== Collected data

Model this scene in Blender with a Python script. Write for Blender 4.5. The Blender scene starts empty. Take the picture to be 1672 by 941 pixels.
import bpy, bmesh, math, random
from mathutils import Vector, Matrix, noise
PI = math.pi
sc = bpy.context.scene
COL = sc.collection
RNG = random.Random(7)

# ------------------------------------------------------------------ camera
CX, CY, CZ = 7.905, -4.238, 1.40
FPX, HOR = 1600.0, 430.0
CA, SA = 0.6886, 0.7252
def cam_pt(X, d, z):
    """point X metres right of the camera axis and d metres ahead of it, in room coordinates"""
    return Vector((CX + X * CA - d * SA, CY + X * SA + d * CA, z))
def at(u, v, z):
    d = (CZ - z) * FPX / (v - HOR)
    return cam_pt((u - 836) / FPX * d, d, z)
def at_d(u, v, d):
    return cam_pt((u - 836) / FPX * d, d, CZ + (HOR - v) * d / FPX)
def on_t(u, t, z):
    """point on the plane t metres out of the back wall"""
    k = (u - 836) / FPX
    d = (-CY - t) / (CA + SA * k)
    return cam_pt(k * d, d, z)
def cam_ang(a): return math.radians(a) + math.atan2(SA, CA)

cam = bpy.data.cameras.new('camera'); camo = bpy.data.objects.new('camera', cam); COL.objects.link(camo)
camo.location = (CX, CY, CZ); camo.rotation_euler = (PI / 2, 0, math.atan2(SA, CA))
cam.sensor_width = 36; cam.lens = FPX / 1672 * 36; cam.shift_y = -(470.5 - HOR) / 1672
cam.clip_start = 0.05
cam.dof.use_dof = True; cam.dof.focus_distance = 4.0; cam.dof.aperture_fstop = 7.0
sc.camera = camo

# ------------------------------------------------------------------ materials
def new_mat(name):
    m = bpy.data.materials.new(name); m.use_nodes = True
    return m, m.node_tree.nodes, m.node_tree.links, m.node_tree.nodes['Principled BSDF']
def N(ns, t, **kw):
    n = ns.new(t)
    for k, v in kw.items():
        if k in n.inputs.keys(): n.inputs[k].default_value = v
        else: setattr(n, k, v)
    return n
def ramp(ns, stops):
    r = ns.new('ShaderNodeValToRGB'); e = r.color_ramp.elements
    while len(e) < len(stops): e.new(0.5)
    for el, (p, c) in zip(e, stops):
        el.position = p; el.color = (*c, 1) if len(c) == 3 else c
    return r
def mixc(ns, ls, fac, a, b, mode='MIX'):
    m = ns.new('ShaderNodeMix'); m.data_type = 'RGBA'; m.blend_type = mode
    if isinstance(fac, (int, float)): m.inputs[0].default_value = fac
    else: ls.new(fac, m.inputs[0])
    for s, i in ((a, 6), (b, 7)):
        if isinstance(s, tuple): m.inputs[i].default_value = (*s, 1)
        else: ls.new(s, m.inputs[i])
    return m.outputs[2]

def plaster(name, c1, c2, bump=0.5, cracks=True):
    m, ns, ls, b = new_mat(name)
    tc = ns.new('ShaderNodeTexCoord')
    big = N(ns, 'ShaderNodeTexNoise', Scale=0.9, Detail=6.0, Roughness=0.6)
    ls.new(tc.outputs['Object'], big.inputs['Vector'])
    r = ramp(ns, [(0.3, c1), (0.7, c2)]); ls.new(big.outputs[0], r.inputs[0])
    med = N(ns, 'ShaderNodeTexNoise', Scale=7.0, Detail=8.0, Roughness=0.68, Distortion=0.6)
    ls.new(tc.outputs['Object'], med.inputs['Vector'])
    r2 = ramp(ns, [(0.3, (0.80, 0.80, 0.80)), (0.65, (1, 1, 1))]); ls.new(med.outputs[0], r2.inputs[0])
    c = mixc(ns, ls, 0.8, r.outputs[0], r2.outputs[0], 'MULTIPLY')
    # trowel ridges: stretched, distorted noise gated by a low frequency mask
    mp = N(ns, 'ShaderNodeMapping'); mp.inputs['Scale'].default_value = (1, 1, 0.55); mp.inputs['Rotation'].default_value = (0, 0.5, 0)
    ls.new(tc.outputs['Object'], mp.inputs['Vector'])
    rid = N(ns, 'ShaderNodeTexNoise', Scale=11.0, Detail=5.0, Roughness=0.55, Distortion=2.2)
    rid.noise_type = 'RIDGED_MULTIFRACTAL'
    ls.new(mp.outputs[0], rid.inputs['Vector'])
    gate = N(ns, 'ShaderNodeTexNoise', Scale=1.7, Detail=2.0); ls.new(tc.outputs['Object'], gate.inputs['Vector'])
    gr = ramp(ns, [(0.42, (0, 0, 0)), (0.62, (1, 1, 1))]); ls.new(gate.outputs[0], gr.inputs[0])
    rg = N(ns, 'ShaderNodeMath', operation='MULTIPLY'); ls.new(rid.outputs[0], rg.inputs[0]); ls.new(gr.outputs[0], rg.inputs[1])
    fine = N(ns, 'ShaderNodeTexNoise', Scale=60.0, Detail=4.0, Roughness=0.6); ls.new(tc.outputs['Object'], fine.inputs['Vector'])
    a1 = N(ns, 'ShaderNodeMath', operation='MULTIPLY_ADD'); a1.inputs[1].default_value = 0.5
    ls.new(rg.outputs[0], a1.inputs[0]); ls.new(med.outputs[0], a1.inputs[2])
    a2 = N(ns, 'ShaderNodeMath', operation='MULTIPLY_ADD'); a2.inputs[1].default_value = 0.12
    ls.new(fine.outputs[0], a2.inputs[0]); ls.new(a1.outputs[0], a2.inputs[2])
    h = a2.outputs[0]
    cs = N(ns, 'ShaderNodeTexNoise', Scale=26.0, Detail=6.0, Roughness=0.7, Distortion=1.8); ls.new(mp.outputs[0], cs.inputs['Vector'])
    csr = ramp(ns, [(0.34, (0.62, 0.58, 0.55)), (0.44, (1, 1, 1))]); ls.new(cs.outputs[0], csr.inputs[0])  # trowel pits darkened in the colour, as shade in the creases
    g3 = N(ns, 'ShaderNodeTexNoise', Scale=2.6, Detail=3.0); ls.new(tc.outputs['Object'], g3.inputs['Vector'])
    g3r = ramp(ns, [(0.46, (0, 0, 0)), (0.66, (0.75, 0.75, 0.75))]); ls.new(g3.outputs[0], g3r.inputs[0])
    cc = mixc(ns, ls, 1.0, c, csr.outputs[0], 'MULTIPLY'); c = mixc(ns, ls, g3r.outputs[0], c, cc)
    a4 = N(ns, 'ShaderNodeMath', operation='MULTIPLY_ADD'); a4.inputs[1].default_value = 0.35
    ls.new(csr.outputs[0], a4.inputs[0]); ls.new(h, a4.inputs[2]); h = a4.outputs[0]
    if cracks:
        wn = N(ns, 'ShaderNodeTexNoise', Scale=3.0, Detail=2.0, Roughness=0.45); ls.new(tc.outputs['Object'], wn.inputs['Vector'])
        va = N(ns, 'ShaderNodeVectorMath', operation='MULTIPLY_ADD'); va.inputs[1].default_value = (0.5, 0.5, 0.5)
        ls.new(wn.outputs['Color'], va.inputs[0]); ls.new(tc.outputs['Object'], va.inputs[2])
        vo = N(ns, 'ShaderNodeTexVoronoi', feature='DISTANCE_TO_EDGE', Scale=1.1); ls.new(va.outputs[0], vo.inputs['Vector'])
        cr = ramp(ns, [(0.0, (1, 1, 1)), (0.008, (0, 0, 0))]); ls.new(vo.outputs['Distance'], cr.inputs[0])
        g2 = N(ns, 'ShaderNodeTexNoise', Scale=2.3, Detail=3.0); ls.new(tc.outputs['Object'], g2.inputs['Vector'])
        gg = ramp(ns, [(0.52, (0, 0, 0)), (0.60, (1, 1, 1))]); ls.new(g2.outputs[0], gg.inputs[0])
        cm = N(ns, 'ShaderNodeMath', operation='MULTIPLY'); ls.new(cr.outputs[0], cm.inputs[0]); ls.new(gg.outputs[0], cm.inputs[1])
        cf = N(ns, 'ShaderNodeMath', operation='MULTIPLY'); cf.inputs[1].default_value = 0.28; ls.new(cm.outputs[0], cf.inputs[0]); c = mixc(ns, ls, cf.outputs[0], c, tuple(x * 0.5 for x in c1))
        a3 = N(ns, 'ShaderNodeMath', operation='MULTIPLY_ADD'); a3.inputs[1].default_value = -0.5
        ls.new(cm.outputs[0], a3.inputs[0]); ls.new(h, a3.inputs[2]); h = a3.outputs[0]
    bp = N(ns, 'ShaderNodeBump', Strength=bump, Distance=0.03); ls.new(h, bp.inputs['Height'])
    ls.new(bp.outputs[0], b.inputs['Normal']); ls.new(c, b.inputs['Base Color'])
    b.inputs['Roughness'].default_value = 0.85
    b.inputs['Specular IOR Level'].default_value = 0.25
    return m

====

◆ **Problem to work on**: Beginning at the top of the data, please return every line until and including the line containing "sc.camera = camo", copied exactly, and nothing past it.

◆ **Complete output**:
Model this scene in Blender with a Python script. Write for Blender 4.5. The Blender scene starts empty. Take the picture to be 1672 by 941 pixels.
import bpy, bmesh, math, random
from mathutils import Vector, Matrix, noise
PI = math.pi
sc = bpy.context.scene
COL = sc.collection
RNG = random.Random(7)

# ------------------------------------------------------------------ camera
CX, CY, CZ = 7.905, -4.238, 1.40
FPX, HOR = 1600.0, 430.0
CA, SA = 0.6886, 0.7252
def cam_pt(X, d, z):
    """point X metres right of the camera axis and d metres ahead of it, in room coordinates"""
    return Vector((CX + X * CA - d * SA, CY + X * SA + d * CA, z))
def at(u, v, z):
    d = (CZ - z) * FPX / (v - HOR)
    return cam_pt((u - 836) / FPX * d, d, z)
def at_d(u, v, d):
    return cam_pt((u - 836) / FPX * d, d, CZ + (HOR - v) * d / FPX)
def on_t(u, t, z):
    """point on the plane t metres out of the back wall"""
    k = (u - 836) / FPX
    d = (-CY - t) / (CA + SA * k)
    return cam_pt(k * d, d, z)
def cam_ang(a): return math.radians(a) + math.atan2(SA, CA)

cam = bpy.data.cameras.new('camera'); camo = bpy.data.objects.new('camera', cam); COL.objects.link(camo)
camo.location = (CX, CY, CZ); camo.rotation_euler = (PI / 2, 0, math.atan2(SA, CA))
cam.sensor_width = 36; cam.lens = FPX / 1672 * 36; cam.shift_y = -(470.5 - HOR) / 1672
cam.clip_start = 0.05
cam.dof.use_dof = True; cam.dof.focus_distance = 4.0; cam.dof.aperture_fstop = 7.0
sc.camera = camo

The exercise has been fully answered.